Who is Howard M Neal? Mississippi death row inmate set to be resentenced to life with the possibility of parole
LAMAR COUNTY, MISSISSIPPI: A former Mississippi death row inmate is set to be resentenced which will probably make him eligible for the possibility of parole after it was found that he has intellectual disabilities.
On Thursday, August 24, the state Supreme Court ruled unanimously in the case of 69-year-old Howard M Neal.
He wrote a letter to justices in June, urging them to alter his current sentence of life without parole due to his deteriorating health conditions.

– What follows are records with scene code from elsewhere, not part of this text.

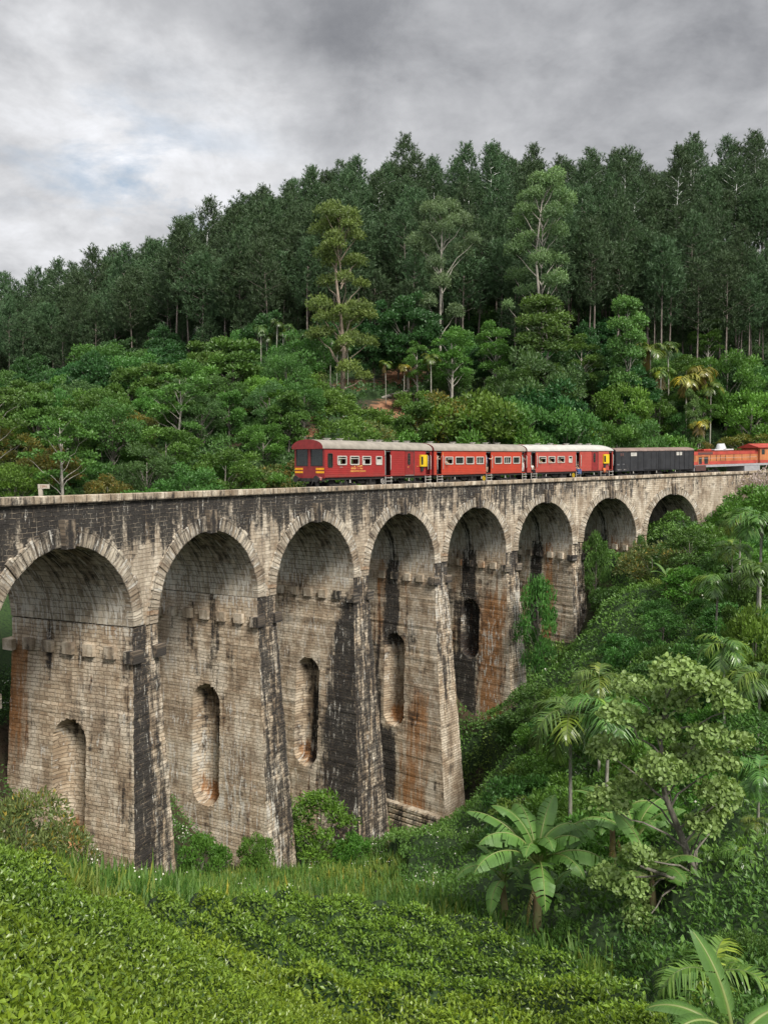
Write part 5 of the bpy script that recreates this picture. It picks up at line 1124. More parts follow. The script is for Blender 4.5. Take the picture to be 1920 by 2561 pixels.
# pale large-leaved tree and its neighbours
plant('pale_tree', 'pale_leaved_tree', PT[0], PT[1], 1.0, 0.0, None, 0.0, 'large open pale green tree with round leaves in the right foreground', 'tree')
for (key, dx, dt, D, lb, rz) in (('palm_near', 1240, 1508, 34, 'palm with long drooping fronds over the large banana plant', .3), ('palm_near_b', 1302, 1440, 41, 'darker palm behind and right of the drooping one', 1.2), ('palm_near', 1318, 1500, 33, 'slim palm left of the large pale tree', 3.),
    ('palm_near_b', 1600, 1105, 62, 'palm on the bank below the flowering bush', .5), ('palm_near', 1645, 1095, 55, 'palm at the right edge below the flowering bush', 2.), ('palm_near', 1552, 1232, 52, 'palm on the right bank below the end wall', 4.), ('palm_near_b', 1585, 1165, 58, 'second palm on the bank, right of the end wall', 1.),
    ('palm_near', 1650, 1432, 33, 'palm at the right edge level with the fourth arch foot', 5.), ('palm_near_b', 1575, 1370, 40, 'brownish palm on the right bank above the pale tree', 2.6), ('palm_near', 1655, 1640, 26, 'palm at the right edge beside the pale tree', .9),
    ('palm_near', 1610, 1835, 21, 'broad palm at the right edge above the corner banana plant', 1.9), ('palm_near_b', 1650, 1760, 24, 'dark palm behind the broad one at the right edge', 3.3), ('palm_near', 1640, 1205, 50, 'palm at the right edge among dark bushes', 2.2)):
    place(key, 'palm_tree', dx, dt, D, lb, 'palm tree', rz=rz, wid=1.0)
place('palm_low', 'palm_tree', 1560, 2060, 15.5, 'low palm fronds behind the corner banana plant', 'palm tree', rz=1)
for (dx, dt, D, lb) in ((1250, 1985, 22, 'dark bush in front of the stem of the large banana plant'), (1330, 2005, 21, 'dark bush right of the large banana plant'), (1420, 2050, 18.5, 'dark bush below the pale tree'), (1500, 2085, 16.5, 'dark bush left of the corner banana plant'),
    (1570, 1985, 19, 'dark bush above the corner banana plant'), (1500, 1950, 22, 'dark bush at the foot of the pale tree'), (1640, 2010, 17, 'dark bush at the right edge above the corner'), (1380, 1930, 25, 'dark bush behind the half-hidden banana plant'), (1290, 1900, 28, 'dark bush under the drooping palm'), (1010, 1840, 40, 'olive bush left of the banana plants'), (1060, 1800, 40, 'green bush above the left banana plant')):
    place('bush_near', 'bush', dx, dt, D, lb, 'bush', shrub=True, wid=.9)
place('palm_low', 'palm_tree', 1640, 1960, 20, 'fan of long palm fronds at the right edge above the corner', 'palm tree', rz=4, wid=.75)
place('palm_low', 'palm_tree', 1570, 2000, 19, 'low palm fronds right of the pale tree trunk', 'palm tree', rz=2.5, wid=.7)
# banana plants
banana('banana_plant', on(1335*K, 28)[0], 28, 2.9, bsp(21, 9, 2.1, 2.0), 31, 'banana plant between the palms and the pale tree', None, 2)
banana('banana_plant', on(1425*K, 21.5)[0], 21.5, 1.7, bsp(22, 7, 1.9, 1.6, 1.3, .2), 32, 'banana plant under the lower branches of the pale tree', None, 4)
banana('banana_plant', on(1168*K, 23.5)[0], 23.5, 2.5, bsp(1, 17, 2.45, 2.2), 11, 'large banana plant with torn arching leaves below the drooping palm', None)
banana('banana_plant', on(1095*K, 25.5)[0], 25.5, 1.6, bsp(2, 8, 1.8), 12, 'smaller banana plant left of the large one', None, 1)
banana('banana_plant', on(1200*K, 25)[0], 25, .9, bsp(7, 6, 1.2), 17, 'young banana shoot at the foot of the large plant', None, 0)
banana('banana_plant', on(1385*K, 26.5)[0], 26.5, 2.3, bsp(3, 10, 1.9, 2.2), 13, 'banana plant half hidden under the pale tree', None, 4)
banana('banana_plant', on(1462*K, 22)[0], 22, 1.8, bsp(4, 6, 1.6, 1.0, 1.2, -.5), 14, 'banana plant with a hanging whole leaf right of the half-hidden one', None, 3)
banana('banana_plant', on(1330*K, 43)[0], 43, 3.0, bsp(5, 8, 2.3, .6, 1.45, .5), 15, 'banana plant with upright leaf above the palms', None, 1)
banana('banana_plant', on(1408*K, 70)[0], 66, 2.6, bsp(8, 7, 1.9, .4), 18, 'banana plant high on the right bank', None, 1)
banana('banana_plant', on(1612*K, 9.9)[0], 9.9, .62, [(2.9, .85, 1.15, .06, .3), (3.5, 1.05, 1.2, .08, .6), (2.2, 1.42, 1.35, .035, .3), (.4, .7, 1.1, .06, .4), (5.0, .5, 1.0, .06, .5), (4.2, .2, .9, .05, .6)], 16, 'banana plant in the bottom right corner with broad whole leaves', None, 1)
# ---------------------------------------------------------------- train
def redmat(name, c, c2):
    T = NT(name); co = T.obj(); n = T.noise(co, 1.1, 5, .6); n2 = T.noise(T.n('ShaderNodeMapping', {'Vector': co, 'Scale': (1.2, 1, 6)}).outputs[0], 1.2, 5, .6)
    col = T.mix(T.step(n, .3, .7), c, tuple(x*.82 for x in c)); col = T.mix(T.math('MULTIPLY', T.step(n2, .52, .75), .55), col, c2)
    sp_ = T.n('ShaderNodeSeparateXYZ', {0: co}); low = T.step(sp_.outputs[2], 1.35, .95); col = T.mix(T.math('MULTIPLY', low, T.math('MULTIPLY', T.step(n2, .3, .6), .45)), col, (.12, .06, .045))
    wv = T.math('FRACT', T.math('MULTIPLY', sp_.outputs[2], 7.0)); gr = T.step(T.math('ABSOLUTE', T.math('SUBTRACT', wv, .5)), .36, .48)
    bn = T.n('ShaderNodeBump', {'Strength': .45, 'Distance': .02, 'Height': T.math('SUBTRACT', 1.0, gr)}); T.put(T.b.inputs['Normal'], bn.outputs[0])
    col = T.mix(T.math('MULTIPLY', gr, .35), col, tuple(min(1, x*1.5+.03) for x in c))
    T.put(T.b.inputs['Base Color'], col); T.b.inputs['Roughness'].default_value = .5; return T.m
R1 = redmat('crimson_boards', (.28, .020, .018), (.21, .028, .026)); R2 = redmat('vermilion_boards', (.40, .040, .016), (.31, .034, .02)); R3 = redmat('faded_red_boards', (.36, .055, .040), (.42, .10, .075))
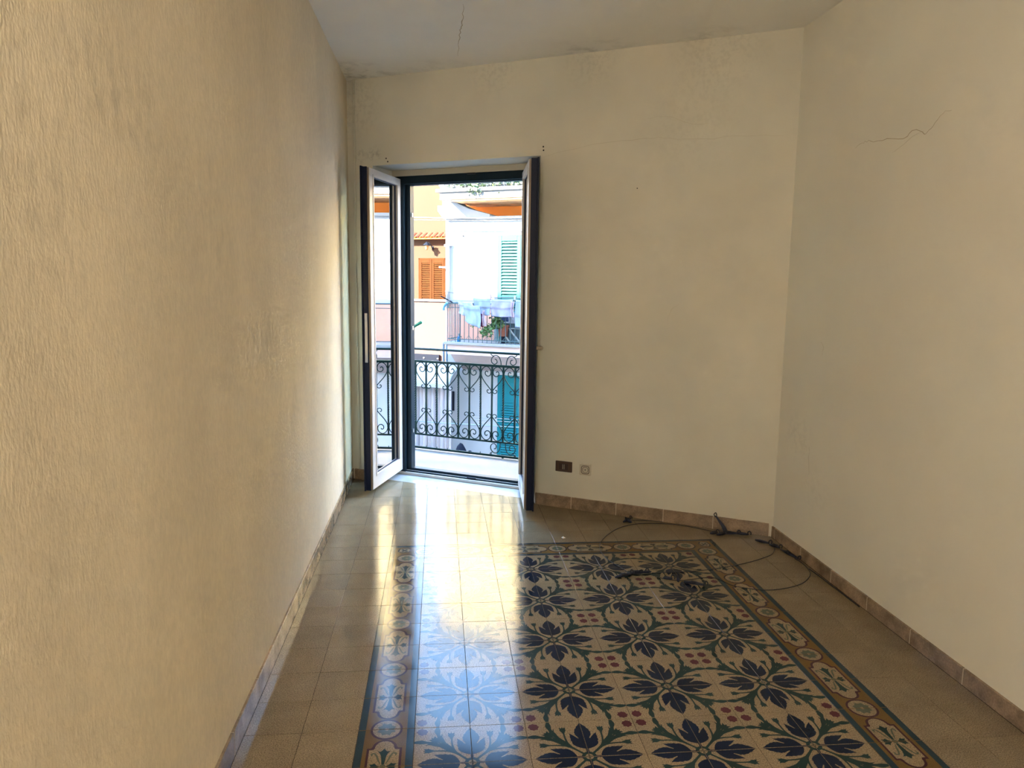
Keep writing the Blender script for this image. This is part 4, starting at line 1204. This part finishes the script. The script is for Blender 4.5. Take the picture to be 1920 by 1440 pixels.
fo = obj('foliage', foliage([(-3.42, BF + 0.12, 0.62), (-3.36, BF + 0.12, 0.70), (-3.46, BF + 0.10, 0.54), (-3.58, BF + 0.08, 0.46), (-3.66, BF + 0.06, 0.38), (-3.34, BF + 0.12, 0.58), (-3.40, BF + 0.1, 0.78)], 420, (0.055, 0.05, 0.055), 0.085, 8), M['foliage'], pt_); tag(fo, kind='stuff')
obj('shoot', foliage([(-3.97, BF + 0.1, 0.53)], 22, (0.03, 0.03, 0.03), 0.07, 9), M['foliage'], pt_)
gp = thing('ribbed_panel', (-3.1, BF + 0.32, 0.13), 'grey ribbed panel with pale diagonal struts behind the balcony bars', 'panel')
for k in range(28):
    pass
ribs = obj('panel', MB().box(-3.38, -2.3, BF + 0.33, BF + 0.345, 0.14, 0.62), M['grey_panel'], gp)
rb = MB().box(-0.006, 0.006, -0.012, 0, 0.15, 0.50).mesh('rib', M['pipe_grey'])
for k in range(34):
    link('rib', rb, ribs, (-3.36 + 0.031 * k, BF + 0.33, 0))
obj('top_bar', MB().cbox(-3.40, -2.3, BF + 0.28, BF + 0.33, 0.60, 0.635, 0.006), M['pale_bar'], gp)
obj('middle_bar', MB().cbox(-3.40, -2.3, BF + 0.29, BF + 0.33, 0.47, 0.49, 0.004), M['pale_bar'], gp)
for a, c in ((-3.36, -3.12), (-3.13, -2.86)):
    obj('strut', MB().tube([(a, BF + 0.28, 0.46), (c, BF + 0.26, 0.16)], 0.022, 6), M['pale_bar'], gp)
obj('post', MB().tube([(-3.40, BF + 0.27, 0.13), (-3.40, BF + 0.27, 0.62)], 0.016, 6), M['pale_bar'], gp)
bo = thing('spray_bottle', (-4.37, BF + 0.10, 0.13), 'small bright blue bottle standing at the left end of the opposite balcony', 'bottle')
obj('body', MB().lathe([(0.040, 0.13), (0.046, 0.15), (0.046, 0.22), (0.018, 0.26), (0.016, 0.29)], -4.37, BF + 0.10, 10), M['blue_pl'], bo, None, 1, True)
obj('cap', MB().lathe([(0.02, 0.285), (0.02, 0.33), (0.008, 0.335)], -4.37, BF + 0.10, 8), M['pipe_grey'], bo)
tag(obj('hose', MB().tube(crm([(-4.60, LD - 0.04, 1.06), (-4.64, LD - 0.05, 1.03), (-4.69, LD - 0.05, 0.96), (-4.705, LD - 0.05, 0.88)], 4), 0.028, 8), M['hose'], None, (-4.65, LD - 0.05, 0.88), 1, True), 'short light blue hose curling over the left end of the opposite railing', 'hose')

# --- cables across the street
def cable(name, pts, r, mt, label):
    p0 = pts[0]
    return tag(obj(name, MB().tube(crm(pts, 6), r, 5), M[mt], None, p0, 1, True), label, 'cable')
cable('overhead_cable', [(-9.5, 10.9, 3.24), (-5.76, 10.9, 3.11), (-4.9, 10.9, 3.075), (-2.94, 10.9, 3.045), (2.0, 10.9, 3.10)], 0.014, 'cable', 'upper grey overhead cable running past the white house below its gable')
cable('overhead_cable', [(-9.5, 10.95, 3.16), (-5.76, 10.95, 3.055), (-4.9, 10.95, 3.03), (-2.94, 10.95, 2.99), (2.0, 10.95, 3.04)], 0.012, 'cable', 'lower of the two grey overhead cables below the gable')
cable('washing_line', [(-6.5, 9.0, -1.50), (-4.5, 9.0, -1.535), (-2.68, 9.0, -1.475), (-0.5, 9.0, -1.40)], 0.010, 'line', 'pale blue line crossing the street seen through the lower railing')
for dz, lb in ((0.10, 'upper thin pale line in front of the deep teal door'), (0.16, 'uppermost thin pale line in front of the deep teal door')):
    cable('washing_line', [(-3.3, 9.0, -1.49 + dz), (-2.4, 9.0, -1.46 + dz), (-0.5, 9.0, -1.40 + dz)], 0.007, 'pale_bar', lb)
# --- dark covered thing in the street, its top showing above the bottom rail
def blob(nm, prof_s, d0, parent):
    mb = MB()
    vs, fs = [], []
    n = 14
    for (s_, zt, hw_) in prof_s:
        for k in range(n + 1):
            a = math.pi * k / n
            vs.append((s_, d0 - hw_ * math.cos(a), GZ + 0.02 + (zt - GZ) * (math.sin(a) ** 0.55)))
    for i in range(len(prof_s) - 1):
        for k in range(n):
            fs.append((i * (n + 1) + k, i * (n + 1) + k + 1, (i + 1) * (n + 1) + k + 1, (i + 1) * (n + 1) + k))
    fs.append(tuple(range(n, -1, -1)))
    fs.append(tuple((len(prof_s) - 1) * (n + 1) + k for k in range(n + 1)))
    mb.add(vs, fs)
    return obj(nm, mb, M['bundle'], parent, (-3.9, d0, GZ), 1, True)
bd = blob('covered_bundle', [(-4.16, -2.62, 0.10), (-4.13, -2.40, 0.2), (-4.08, -2.26, 0.26), (-4.03, -2.205, 0.28), (-3.99, -2.22, 0.28), (-3.94, -2.30, 0.28), (-3.90, -2.39, 0.26), (-3.87, -2.42, 0.24), (-3.82, -2.375, 0.24), (-3.77, -2.36, 0.24), (-3.72, -2.40, 0.22), (-3.64, -2.52, 0.2), (-3.5, -2.8, 0.2), (-3.3, -3.1, 0.1)], 10.0, None)
tag(bd, 'black rounded covered shape down in the street, just above the bottom rail', 'bundle')
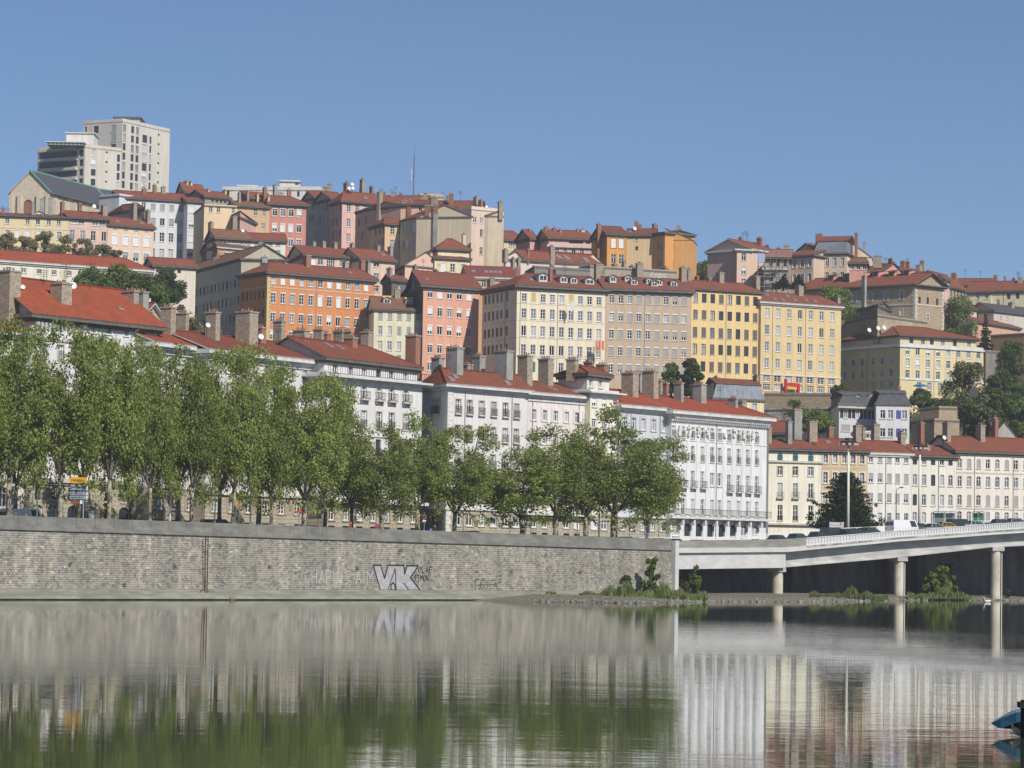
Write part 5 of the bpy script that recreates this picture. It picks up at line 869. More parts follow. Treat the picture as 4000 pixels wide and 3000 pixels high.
def f7_orn():
    root, q, zb, ze, fs, loc = f7; f = fs[1]; k = MB(); rr = random.Random(3); m = plaster((240, 238, 230))
    for px in (2651, 2688, 2725, 2763, 2829, 2866, 2903, 2939):
        s, z = f.hit(px, 1650); z = f.hit(2669, 1680)[1]
        for i in range(9):
            a = rr.uniform(-.32, .32); b = rr.uniform(-.7, .6); r = rr.uniform(.1, .2)
            k.prism([tuple(Vector((*v, 0)) - loc)[:2] for v in f.q(s + a - r, s + a + r, -.28 - rr.random() * .12, -.003)], z + b - r - zb, z + b + r - zb, m)
        k.prism([tuple(Vector((*v, 0)) - loc)[:2] for v in f.q(s - .28, s + .28, -.09, -.003)], z - 12 - zb, z - .9 - zb, plaster((238, 240, 242)))
    k.build('carved_bracket', root)
    k = MB()                       # modillions under the cornice
    n = 46
    for i in range(n):
        s = f.L * (i + .5) / n; k.prism([tuple(Vector((*v, 0)) - loc)[:2] for v in f.q(s - .12, s + .12, -.75, -.003)], ze - 1.15 - zb, ze - .93 - zb, EAVEW())
    k.build('modillion', root)
    k = MB(); z = P(2624, 2018, q[1].y).z
    for i in range(80):
        s = f.L * i / 79; k.prism([tuple(Vector((*v, 0)) - loc)[:2] for v in f.q(s - .02, s + .02, -.95, -.91)], z + .2 - zb, z + 1.1 - zb, IRON())
    k.prism([tuple(Vector((*v, 0)) - loc)[:2] for v in f.q(0, f.L, -.97, -.89)], z + 1.1 - zb, z + 1.16 - zb, IRON()); k.build('railing', root)
    for i in range(8):             # big stone consoles below the balcony
        s, _ = f.hit(2652 + i * 44, 2040); k = MB(); k.prism([tuple(Vector((*v, 0)) - loc)[:2] for v in f.q(s - .2, s + .2, -.8, -.003)], z - 1.1 - zb, z - .16 - zb, EAVEW()); k.build('console', root)
f7_orn()
def modill():
    root = [o for o in bpy.data.objects if (o.get('label') or '').startswith('white quay house with a bright orange-red')][0]
    loc = root.location; a = Vector((loc.x, loc.y, 0)); z = P(126, 1226, a.y).z; D2 = D_for_z(615, 1286, z); b_ = P(615, 1286, D2); b_.z = 0; f = Face(a, b_, 0, z); k = MB(); n = 34
    for i in range(n):
        s = f.L * (i + .5) / n; k.prism([tuple(Vector((*v, 0)) - loc)[:2] for v in f.q(s - .16, s + .16, -.7, -.003)], z - 1.35 - loc.z, z - .85 - loc.z, plaster((210, 205, 196)))
    k.build('modillion', root)
    k = MB(); zz = P(330, 1838, f.a.y).z; s0 = f.hit(326, 1838)[0]; s1 = f.hit(390, 1838)[0]; k.prism([tuple(Vector((*v, 0)) - loc)[:2] for v in f.q(s0, s1, -.5, -.42)], zz - .5 - loc.z, zz + .3 - loc.z, WHITE()); bo = k.build('banner', root)
    cu = bpy.data.curves.new('banner_lettering', 'FONT'); cu.body = 'A  EBB'; cu.size = .62; t = bpy.data.objects.new('t', cu); me = bpy.data.meshes.new_from_object(t); bpy.data.objects.remove(t)
    me.materials.append(IRON()); o = put(me, 'lettering', bo); p = f.pt(s0 + .1, zz - .32, -.53) - loc; o.location = p; o.rotation_euler = (R(90), 0, f.rz)
modill()
bldg('narrow grey rendered stair block in shade, between the ornate white house and the cream house', [(2980, 1668, 486), (3004, 1668, 486)], 486, 2110, (150, 148, 146), 'flat', rise=.3, back=8, ov=.05)  # added block; its grey stands in for a house side in shade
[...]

The state attorney general's office agreed in a response on August 9 that Neal "is entitled to be resentenced to life imprisonment" with the possibility of parole.
In 1982, Neal was convicted and sentenced to death for the 1981 kidnapping and killing of his 13-year-old half-niece Amanda Joy Neal.
The killing happened south of the state's capital in Lawrence County and the trial was moved to Lamar County.
The state permits death penalty for people convicted of a killing committed along with another felony.
Neal also admitted to killing two other people
Investigators interviewed Neal in 2017 about the murder of two people whose bodies were discovered in a southern California desert in 1980.
According to the San Bernadino County Sheriff's Department, the inmate told them that he picked the pair up while they were hitchhiking.
He then took them to his home where fatally shot the man during an altercation over his physical approach towards the female.
Investigators said that they suspect Neal raped the woman before taking her life. The Mississippi native also failed to advance past second grade by the time he was 10 years old, court records in Mississippi show.
He was apparently then sent to schools for people with intellectual disabilities, Fox News reports.
The US Supreme Court ruled that execution of people with intellectual disabilities is unconstitutional
The US Supreme Court ruled that the execution of people with intellectual disabilities is unconstitutional in 2002 as it is cruel and unusual.
In 2008, a Mississippi judge resentenced Neal under a state law that said an inmate must be resentenced to life without parole if the death penalty is deemed unconstitutional.
The Mississippi Supreme Court issued a ruling in the case of another death row inmate with intellectual disabilities in 2015.
State justices noted the law on resentencing to life without parole would apply only if the death penalty were found unconstitutional for all inmates, not just those with intellectual disabilities.
This month, the state Attorney General's office wrote that Neal's case is "materially indistinguishable" from the one that justices decided in 2015.
Also, the court documents filed in Mississippi this year do not mention that California investigators interviewed Neal about the 1980 murders.